Against this backdrop, Caldwell sees the Fed keeping interest rates where they are for an extended period. However, he expects the next move to take rates lower. “We think the Fed will keep rates unchanged in 2026, before delivering a cumulative 1.25% in cuts over 2027-28.”
Source: Bureau of Economic Analysis, Energy Information Administration, International Energy Agency, Chicago Mercantile Exchange, Morningstar. Data as of March 31, 2026. Download CSV.
CPI Report on Deck
After a surprisingly strong jobs report released Friday while the markets were closed for the Good Friday holiday, the main economic event this week will be Friday’s release of the March Consumer Price Index.

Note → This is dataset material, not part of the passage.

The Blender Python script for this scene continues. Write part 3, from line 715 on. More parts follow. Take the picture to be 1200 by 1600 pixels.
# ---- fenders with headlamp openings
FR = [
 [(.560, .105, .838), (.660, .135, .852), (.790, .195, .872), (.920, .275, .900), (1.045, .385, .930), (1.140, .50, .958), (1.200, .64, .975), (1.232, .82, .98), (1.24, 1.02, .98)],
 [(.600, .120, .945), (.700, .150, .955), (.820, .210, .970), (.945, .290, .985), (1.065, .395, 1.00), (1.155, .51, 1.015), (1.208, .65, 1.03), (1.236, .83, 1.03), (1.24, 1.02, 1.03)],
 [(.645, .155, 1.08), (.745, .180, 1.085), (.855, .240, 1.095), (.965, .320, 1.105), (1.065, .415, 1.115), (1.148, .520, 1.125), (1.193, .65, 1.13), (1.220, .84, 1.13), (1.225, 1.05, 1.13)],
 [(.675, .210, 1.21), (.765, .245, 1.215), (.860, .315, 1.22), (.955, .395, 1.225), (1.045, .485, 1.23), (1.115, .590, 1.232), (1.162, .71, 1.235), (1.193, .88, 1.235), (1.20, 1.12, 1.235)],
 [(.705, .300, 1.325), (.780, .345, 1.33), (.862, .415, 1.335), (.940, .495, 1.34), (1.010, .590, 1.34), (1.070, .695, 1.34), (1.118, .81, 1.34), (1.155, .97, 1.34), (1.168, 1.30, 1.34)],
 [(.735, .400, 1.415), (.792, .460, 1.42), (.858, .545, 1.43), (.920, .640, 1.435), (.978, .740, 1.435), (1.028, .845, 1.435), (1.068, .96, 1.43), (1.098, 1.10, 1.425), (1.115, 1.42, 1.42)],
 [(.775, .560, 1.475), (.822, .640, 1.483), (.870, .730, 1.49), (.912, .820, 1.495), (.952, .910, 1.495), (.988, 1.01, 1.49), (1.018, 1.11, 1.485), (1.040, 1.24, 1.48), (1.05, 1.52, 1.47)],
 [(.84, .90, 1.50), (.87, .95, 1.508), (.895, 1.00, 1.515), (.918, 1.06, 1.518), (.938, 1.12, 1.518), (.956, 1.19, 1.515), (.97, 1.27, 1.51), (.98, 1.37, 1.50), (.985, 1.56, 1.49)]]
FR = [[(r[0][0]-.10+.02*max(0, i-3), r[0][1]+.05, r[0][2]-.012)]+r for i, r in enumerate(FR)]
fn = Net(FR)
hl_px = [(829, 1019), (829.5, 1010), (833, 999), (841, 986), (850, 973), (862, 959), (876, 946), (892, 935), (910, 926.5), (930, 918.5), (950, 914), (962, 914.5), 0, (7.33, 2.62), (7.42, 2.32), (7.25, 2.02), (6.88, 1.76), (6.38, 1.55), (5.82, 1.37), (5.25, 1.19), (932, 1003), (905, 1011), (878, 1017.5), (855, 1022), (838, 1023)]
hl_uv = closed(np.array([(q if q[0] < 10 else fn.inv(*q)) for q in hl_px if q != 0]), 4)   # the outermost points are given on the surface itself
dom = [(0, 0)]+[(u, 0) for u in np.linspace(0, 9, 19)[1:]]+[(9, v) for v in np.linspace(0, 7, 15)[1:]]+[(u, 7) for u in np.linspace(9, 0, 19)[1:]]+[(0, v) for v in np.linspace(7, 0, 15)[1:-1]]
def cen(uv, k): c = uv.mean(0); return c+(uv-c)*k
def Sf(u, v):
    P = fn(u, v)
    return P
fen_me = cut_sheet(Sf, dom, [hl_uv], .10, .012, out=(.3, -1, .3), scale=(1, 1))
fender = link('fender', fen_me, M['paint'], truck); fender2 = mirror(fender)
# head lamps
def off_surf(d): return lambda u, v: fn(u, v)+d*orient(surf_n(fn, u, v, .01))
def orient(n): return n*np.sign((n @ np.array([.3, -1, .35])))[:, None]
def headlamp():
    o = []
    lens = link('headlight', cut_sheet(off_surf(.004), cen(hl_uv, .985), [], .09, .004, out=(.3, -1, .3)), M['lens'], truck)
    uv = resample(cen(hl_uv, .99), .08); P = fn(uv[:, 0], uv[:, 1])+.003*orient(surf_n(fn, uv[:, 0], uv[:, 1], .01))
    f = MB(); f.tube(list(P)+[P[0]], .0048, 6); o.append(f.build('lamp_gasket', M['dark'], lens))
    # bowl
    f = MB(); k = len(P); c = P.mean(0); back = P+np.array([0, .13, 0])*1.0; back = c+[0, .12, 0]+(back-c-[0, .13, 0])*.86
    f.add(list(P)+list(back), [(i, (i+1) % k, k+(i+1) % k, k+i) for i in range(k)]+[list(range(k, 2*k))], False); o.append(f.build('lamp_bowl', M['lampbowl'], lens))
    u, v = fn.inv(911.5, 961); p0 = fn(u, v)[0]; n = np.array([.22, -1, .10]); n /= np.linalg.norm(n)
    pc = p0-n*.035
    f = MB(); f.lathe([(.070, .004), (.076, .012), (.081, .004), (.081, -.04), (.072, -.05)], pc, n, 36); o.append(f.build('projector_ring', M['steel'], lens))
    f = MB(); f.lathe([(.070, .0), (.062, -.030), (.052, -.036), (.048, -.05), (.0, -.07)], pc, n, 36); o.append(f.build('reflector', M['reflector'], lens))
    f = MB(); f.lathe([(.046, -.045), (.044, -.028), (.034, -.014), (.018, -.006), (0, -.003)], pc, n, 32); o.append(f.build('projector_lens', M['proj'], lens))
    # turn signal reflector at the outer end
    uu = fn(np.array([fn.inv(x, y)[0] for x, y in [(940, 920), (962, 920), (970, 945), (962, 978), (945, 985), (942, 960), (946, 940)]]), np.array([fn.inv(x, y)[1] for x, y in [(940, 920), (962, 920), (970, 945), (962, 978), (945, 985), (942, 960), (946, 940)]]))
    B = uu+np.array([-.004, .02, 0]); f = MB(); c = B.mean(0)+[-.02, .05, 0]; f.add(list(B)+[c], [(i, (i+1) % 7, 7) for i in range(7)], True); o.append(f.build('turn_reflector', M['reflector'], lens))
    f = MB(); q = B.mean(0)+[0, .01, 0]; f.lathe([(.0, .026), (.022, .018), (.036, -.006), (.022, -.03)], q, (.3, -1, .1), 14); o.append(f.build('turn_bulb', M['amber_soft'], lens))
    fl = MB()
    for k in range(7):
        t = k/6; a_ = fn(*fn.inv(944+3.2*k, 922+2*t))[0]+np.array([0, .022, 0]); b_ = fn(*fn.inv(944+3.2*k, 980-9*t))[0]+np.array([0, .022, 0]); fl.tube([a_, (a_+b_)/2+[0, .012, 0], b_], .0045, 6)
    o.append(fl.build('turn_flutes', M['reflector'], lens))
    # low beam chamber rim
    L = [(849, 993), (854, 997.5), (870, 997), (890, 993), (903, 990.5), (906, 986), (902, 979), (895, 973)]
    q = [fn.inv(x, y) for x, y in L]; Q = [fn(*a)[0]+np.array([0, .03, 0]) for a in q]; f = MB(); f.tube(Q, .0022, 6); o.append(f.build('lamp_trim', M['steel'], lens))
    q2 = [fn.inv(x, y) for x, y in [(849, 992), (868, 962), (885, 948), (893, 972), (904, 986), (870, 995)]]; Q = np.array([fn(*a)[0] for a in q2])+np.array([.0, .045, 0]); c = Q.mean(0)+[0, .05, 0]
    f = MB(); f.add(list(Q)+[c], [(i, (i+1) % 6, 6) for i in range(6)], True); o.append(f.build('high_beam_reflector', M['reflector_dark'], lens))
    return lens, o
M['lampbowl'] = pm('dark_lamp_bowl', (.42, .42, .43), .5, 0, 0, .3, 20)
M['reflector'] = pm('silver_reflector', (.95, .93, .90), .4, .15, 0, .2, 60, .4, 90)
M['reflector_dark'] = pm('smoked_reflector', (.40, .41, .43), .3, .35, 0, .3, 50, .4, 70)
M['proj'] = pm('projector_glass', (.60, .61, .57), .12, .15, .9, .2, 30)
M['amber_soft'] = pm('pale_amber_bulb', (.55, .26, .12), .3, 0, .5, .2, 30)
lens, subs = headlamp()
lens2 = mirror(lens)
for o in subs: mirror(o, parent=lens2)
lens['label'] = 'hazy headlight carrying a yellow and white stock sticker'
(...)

This will be the first government report where the impact of the Iran war is expected to be clearly seen through higher energy costs. At J.P. Morgan, economists are looking the CPI to jump to a 3.4% annual rate for March from 2.4% in February thanks to an 11% rise in the CPI’s energy component. But even excluding food and energy, the news isn’t great. J.P. Morgan is calling for the core rate of inflation to rise to 2.7% from 2.5%. And all this is even before the economy starts to see the second-order impact from higher transportation and fertilizer costs.
What’s Happening In the Markets This Week
War Impact Worsens an Already-Challenging Housing Market …
Much has been made of the housing affordability problem in the United States and the headwinds it is creating for the housing market. The recent rise in bond yields and the corresponding rise in mortgage rates are magnifying the problem.
“Geopolitical turmoil in recent weeks could weigh meaningfully on the broader economy, consumer sentiment, and the housing market,” writes Suryansh Sharma, director of industrials equity research at Morningstar. Mortgage rates have risen well above their late-February sub-6% level, he notes. Putting it all together, “we expect 2026 to be another challenging year for the US housing market.”
… But Opportunities May Exist in Homebuilding Stocks
While the backdrop may be challenging, Sharma highlights opportunities for long-term investors among housing stocks. “We still see a runway for greater household formation and homeownership rates among younger Americans, especially if mortgage rates ease,” he says.
Among the top stock picks are public homebuilder Lennar LEN and home improvement product manufacturer Masco MAS. Both trade in the 5-star range, as the soft housing market of 2026 has left them trading at large discounts.
Lennar stock is changing hands well below its Morningstar
fair value estimate
, with a price/fair value ratio of 0.57. Masco’s price/fair value ratio ended the week at 0.67. Lennar is the second-largest homebuilder in the US, and Sharma thinks its recent strategy shift toward capital efficiency will likely be a plus—its 2025 spinoff of a $6 billon land portfolio to Millrose Properties resulted in a balance sheet with increased liquidity. “We see material upside for Lennar’s stock in the long term,” Sharma writes. “In our view, Lennar’s current valuation doesn’t give it enough credit for its asset-light strategy shift.
Masco manufactures home improvement and building products. Sharma noted its sales have stalled as consumers spend less on repairs and remodels amid added tariff costs and the specter of a recession. In healthier economic conditions, Sharma says Masco is well-positioned to serve a growing repair and remodeling market as US housing stock ages and consumers increasingly accept smart home and energy-efficient products. “Once the US consumer gains confidence under more certain trade policy and healthy economic conditions, we forecast Masco will consistently deliver mid-single-digit percentage revenue growth and high-teens operating margin,” he writes.